▶ Exercise aim
Without the pictures, print the lines running from the beginning of the material to the line containing "for z in shelfC: boxo('shelf', posts[2][1]", both ends included.

▶ Information supplied
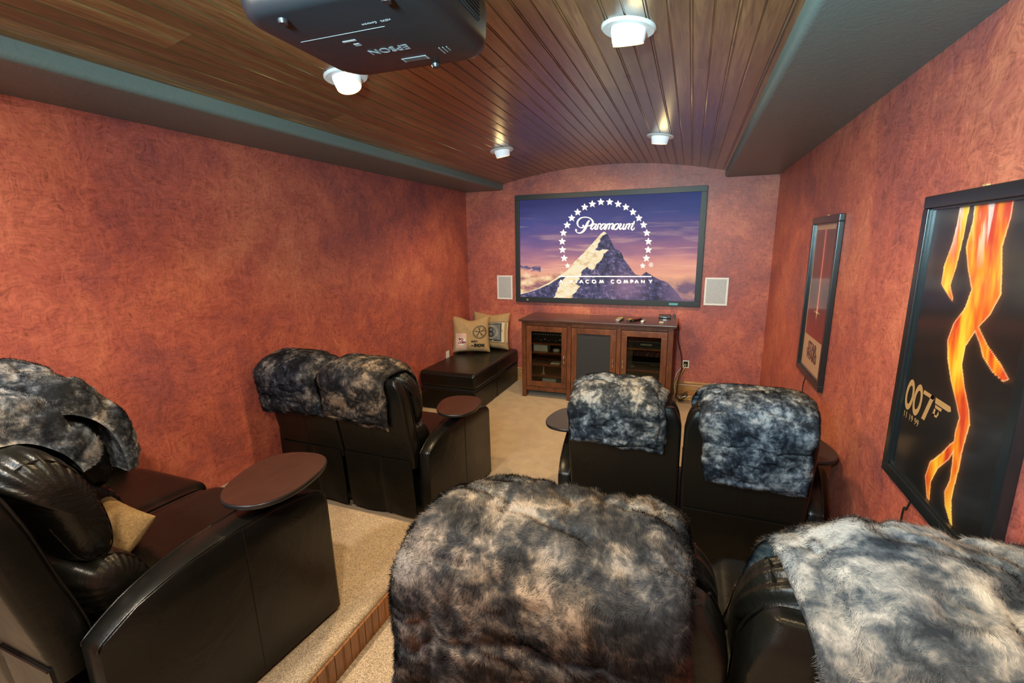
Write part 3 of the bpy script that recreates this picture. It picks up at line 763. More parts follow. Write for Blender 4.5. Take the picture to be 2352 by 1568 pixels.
for i in range(3):
    a, b = posts[i][1], posts[i + 1][0]
    boxo('top_rail', a + .001, b - .001, .008, .04, cz - .072, cz - .029, M['cherry'], cab, .002)
    boxo('bottom_rail', a + .001, b - .001, .008, .04, .085, .135, M['cherry'], cab, .002)
    d_ = bpy.data.objects.new('door', None); C.objects.link(d_); d_.parent = cab
    za, zb = .140, cz - .077; sw = .062; aa, bb = a + .004, b - .004
    bm = bmesh.new()
    for q in ((aa, bb, za, za + sw), (aa, bb, zb - sw, zb), (aa, aa + sw, za + sw, zb - sw), (bb - sw, bb, za + sw, zb - sw)): bx(bm, q[0], q[1], .004, .026, q[2], q[3], .003)
    bobj('door_frame', bm, M['cherry'], d_, smooth=True, wn=True)
    if i == 1:
        bm = bmesh.new(); nx_, nz_ = 24, 30; g = [[bm.verts.new((aa + sw + (bb - aa - 2 * sw) * k / nx_, .012 + .006 * math.exp(-((j / nz_ - .93 - .05 * math.cos((k / nx_ - .5) * 3)) / .02) ** 2) * math.sin(PI * k / nx_), za + sw + (zb - za - 2 * sw) * j / nz_)) for k in range(nx_ + 1)] for j in range(nz_ + 1)]
        for j in range(nz_):
            for k in range(nx_): bm.faces.new((g[j][k], g[j][k + 1], g[j + 1][k + 1], g[j + 1][k]))
        bobj('grille_cloth', bm, M['cloth'], d_, smooth=True)
    else: boxo('glass_pane', aa + sw, bb - sw, .013, .016, za + sw, zb - sw, M['glass'], d_)
    hx = {0: bb - .028, 1: bb - .028, 2: aa + .028}[i]
    bm = bmesh.new(); tube_bm(bm, spline([(hx, .005, .435), (hx, -.018, .452), (hx, -.024, .485), (hx, -.018, .518), (hx, .005, .535)], 5), .0055, 8); bobj('door_handle', bm, M['silver'], d_, smooth=True)
bm = bmesh.new()
shelfA = [.655, .545, .40, .265]; shelfC = [.665, .42, .27]
for z in shelfA: boxo('shelf', posts[0][1], posts[1][0] + .01, .05, dp - .04, z - .018, z, M['cherry'], cab)
for z in shelfC: boxo('shelf', posts[2][1] - .01, posts[3][0], .05, dp - .08, z - .018, z, M['cherry'], cab)


def inside(name, x, y, z, sx_, sy_, sz_, mat, label, cat, bev=.004):
    t_ = thing(name, label, cat, (x, cy + y, z)); boxo('body', -sx_ / 2, sx_ / 2, 0, sy_, 0.0005, sz_, mat, t_, bev); return t_


ax = ox2 + (posts[0][1] + posts[1][0]) / 2; cxr = ox2 + (posts[2][1] + posts[3][0]) / 2
t_ = inside('stereo_receiver', ax, .09, .655, .44, .33, .125, M['black'], 'black stereo receiver with lit marks on the top shelf of the left bay', 'receiver')
for k in range(9): boxo('status_light', -.19 + k * .045, -.165 + k * .045, -.001, .001, .028 + .012 * (k % 2), .033 + .012 * (k % 2), M[['red', 'blue', 'orange', 'offwhite'][k % 4]], t_)
for k in range(12): boxo('button', -.19 + k * .03, -.178 + k * .03, -.0015, .001, .095, .102, M['offwhite'], t_)
t_ = inside('white_box', ax - .10, .10, .545, .175, .12, .085, M['offwhite'], 'white gadget box on the second shelf of the left cabinet bay', 'box')
text('box_mark', 'tv', .022, (0, -.0008, .042), (1, 0, 0), (0, 0, 1), M['black'], t_)
bm = bmesh.new(); lathe(bm, [(0, 0.0005), (.04, .0005), (.043, .012), (.036, .026), (.018, .033), (0, .034)], 24); o = bobj('puck_device', bm, M['offwhite'], None, smooth=True); o.location = (ax + .08, cy + .16, .545); tag(o, 'small round white device beside the white box in the cabinet', 'device')
inside('disc_case', ax + .08, .10, .40, .11, .10, .012, M['offwhite'], 'thin silver case lying on the third shelf behind glass', 'case', .002)
inside('clear_case', ax - .10, .10, .40, .13, .10, .03, M['black'], 'low black case lying on the third shelf behind glass', 'case', .002)
t_ = thing('trophy', 'small silver obelisk trophy on a base behind the left glass door', 'trophy', (ax - .065, cy + .12, .265)); boxo('base', -.03, .03, -.02, .02, .0005, .012, M['silver'], t_, .002)
loft('obelisk', [[(-.011, -.006, .012), (.011, -.006, .012), (.011, .006, .012), (-.011, .006, .012)], [(-.006, -.004, .085), (.006, -.004, .085), (.006, .004, .085), (-.006, .004, .085)], [(-.001, -.001, .098), (.001, -.001, .098), (.001, .001, .098), (-.001, .001, .098)]], M['silver'], t_, smooth=False)
inside('white_carton', ax + .0, .12, .12, .17, .14, .09, M['offwhite'], 'pale carton on the floor of the left cabinet bay', 'box')
inside('router', ax - .13, .10, .12, .10, .12, .015, M['grey'], 'flat grey box lying left of the pale carton', 'device')
for k in range(4):
    o = inside('game_case', ax + .125, .09 + .0 * k, .12 + k * .0125, .13, .17, .012, M[['offwhite', 'grey'][k % 2]], ['silver case at the bottom of the small pile in the cabinet', 'grey case second from the bottom of the cabinet pile', 'silver case third from the bottom of the cabinet pile', 'grey case on top of the small pile in the cabinet'][k], 'case', .001); o['group'] = 'cases piled in the left cabinet bay'; o.rotation_euler[2] = R(-6 + 4 * k)
t_ = inside('disc_player', cxr + .02, .08, .665, .40, .28, .075, M['black'], 'slim black disc player on the top shelf behind the right glass door', 'player')
boxo('display', -.06, .06, -.0012, .001, .030, .048, M['grey'], t_)
t_ = inside('media_receiver', cxr, .09, .42, .42, .28, .085, M['black'], 'black media receiver with a silver slot on the middle right shelf', 'receiver')
boxo('slot', .07, .15, -.0012, .001, .058, .062, M['silver'], t_); text('panel_text', '10:42', .018, (-.12, -.0008, .030), (1, 0, 0), (0, 0, 1), M['offwhite'], t_)
t_ = inside('amplifier', cxr + .02, .10, .27, .40, .26, .11, M['matte'], 'ribbed black amplifier on the lowest right shelf behind glass', 'amplifier')
for k in range(16): boxo('fin', -.19 + k * .0245, -.178 + k * .0245, -.006, .001, .012, .10, M['black'], t_)
for k in range(6):
    xx = cxr - .13 + k * .055
    o = tube('hanging_cable', spline([(xx, cy + .36, .64), (xx + .012, cy + .34, .57), (xx - .01, cy + .35, .50 if k % 2 else .53), (xx + .02, cy + .37, .44)], 5), .0045, M['black']); tag(o, '%s black cable hanging behind the right glass door' % ['leftmost', 'second from left', 'third from left', 'third from right', 'second from right', 'rightmost'][k], 'cable', 'cables hanging inside the cabinet')

# things on the cabinet top
def remote(name, u, v, L, W, T, body, rz, label, btn, parent_z=cz):
    p = at(u, v, 'z', cz); t_ = thing(name, label, 'remote control', (p.x, p.y, cz), R(rz), 'remotes on the cabinet top')
    secs = [[(W * .5 * c_ * math.cos(a), y_, .0008 + T * .5 * h_ * (1 + math.sin(a))) for a in [2 * PI * k / 14 for k in range(14)]] for y_, c_, h_ in ((-L / 2, .75, .7), (-L / 2 + .008, 1, 1), (0, .86, .9), (L / 2 - .01, .95, .9), (L / 2, .7, .6))]
    loft('body', secs, M[body], t_, angle=60)
    for k in range(5):
        for j in range(3): boxo('button', (-.3 + .3 * j) * W - .0025, (-.3 + .3 * j) * W + .0025, -L * .32 + k * L * .13, -L * .32 + k * L * .13 + .006, T * .93, T + .002, M[btn], t_)


remote('remote_control', 1424, 735, .20, .055, .028, 'grey', -8, 'thick grey remote leftmost on the cabinet top', 'yellow')
remote('remote_control', 1447, 737, .17, .045, .022, 'black', -8, 'black remote with yellow buttons second from left on the cabinet', 'yellow')
remote('remote_control', 1462, 736, .17, .048, .024, 'black', -32, 'black remote lying askew between the other remotes', 'red')
remote('remote_control', 1477, 738, .11, .040, .016, 'offwhite', -5, 'small white remote rightmost on the cabinet top', 'grey')
p = at(1527, 730, 'z', cz); t_ = thing('set_top_box', 'small square black box on the right end of the cabinet top', 'device', (p.x, p.y, cz), R(2)); boxo('body', -.065, .065, -.06, .06, .001, .036, M['black'], t_, .008, 4); boxo('status_strip', -.02, .02, -.0610, -.0595, .012, .015, M['silver'], t_)
p = at(1519, 741, 'z', cz); o = boxo('matchbox', -.022, .022, -.012, .012, .0008, .012, M['prt_cream'], None, .001); o.location = (p.x, p.y, cz); tag(o, 'tiny cream box lying in front of the black set top box', 'box')
# round plug in the outlet above the cabinet
p = at(1548, 724, 'y', D); bm = bmesh.new(); lathe(bm, [(0, 0), (.016, 0), (.017, .02), (.012, .03), (0, .03)], 20, Matrix.Rotation(R(90), 4, 'X')); o = bobj('round_plug', bm, M['black'], None, smooth=True); o.location = (p.x + .002, D - .007, p.z); tag(o, 'round black plug in the outlet above the right end of the cabinet', 'plug')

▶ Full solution
Write part 3 of the bpy script that recreates this picture. It picks up at line 763. More parts follow. Write for Blender 4.5. Take the picture to be 2352 by 1568 pixels.
for i in range(3):
    a, b = posts[i][1], posts[i + 1][0]
    boxo('top_rail', a + .001, b - .001, .008, .04, cz - .072, cz - .029, M['cherry'], cab, .002)
    boxo('bottom_rail', a + .001, b - .001, .008, .04, .085, .135, M['cherry'], cab, .002)
    d_ = bpy.data.objects.new('door', None); C.objects.link(d_); d_.parent = cab
    za, zb = .140, cz - .077; sw = .062; aa, bb = a + .004, b - .004
    bm = bmesh.new()
    for q in ((aa, bb, za, za + sw), (aa, bb, zb - sw, zb), (aa, aa + sw, za + sw, zb - sw), (bb - sw, bb, za + sw, zb - sw)): bx(bm, q[0], q[1], .004, .026, q[2], q[3], .003)
    bobj('door_frame', bm, M['cherry'], d_, smooth=True, wn=True)
    if i == 1:
        bm = bmesh.new(); nx_, nz_ = 24, 30; g = [[bm.verts.new((aa + sw + (bb - aa - 2 * sw) * k / nx_, .012 + .006 * math.exp(-((j / nz_ - .93 - .05 * math.cos((k / nx_ - .5) * 3)) / .02) ** 2) * math.sin(PI * k / nx_), za + sw + (zb - za - 2 * sw) * j / nz_)) for k in range(nx_ + 1)] for j in range(nz_ + 1)]
        for j in range(nz_):
            for k in range(nx_): bm.faces.new((g[j][k], g[j][k + 1], g[j + 1][k + 1], g[j + 1][k]))
        bobj('grille_cloth', bm, M['cloth'], d_, smooth=True)
    else: boxo('glass_pane', aa + sw, bb - sw, .013, .016, za + sw, zb - sw, M['glass'], d_)
    hx = {0: bb - .028, 1: bb - .028, 2: aa + .028}[i]
    bm = bmesh.new(); tube_bm(bm, spline([(hx, .005, .435), (hx, -.018, .452), (hx, -.024, .485), (hx, -.018, .518), (hx, .005, .535)], 5), .0055, 8); bobj('door_handle', bm, M['silver'], d_, smooth=True)
bm = bmesh.new()
shelfA = [.655, .545, .40, .265]; shelfC = [.665, .42, .27]
for z in shelfA: boxo('shelf', posts[0][1], posts[1][0] + .01, .05, dp - .04, z - .018, z, M['cherry'], cab)
for z in shelfC: boxo('shelf', posts[2][1] - .01, posts[3][0], .05, dp - .08, z - .018, z, M['cherry'], cab)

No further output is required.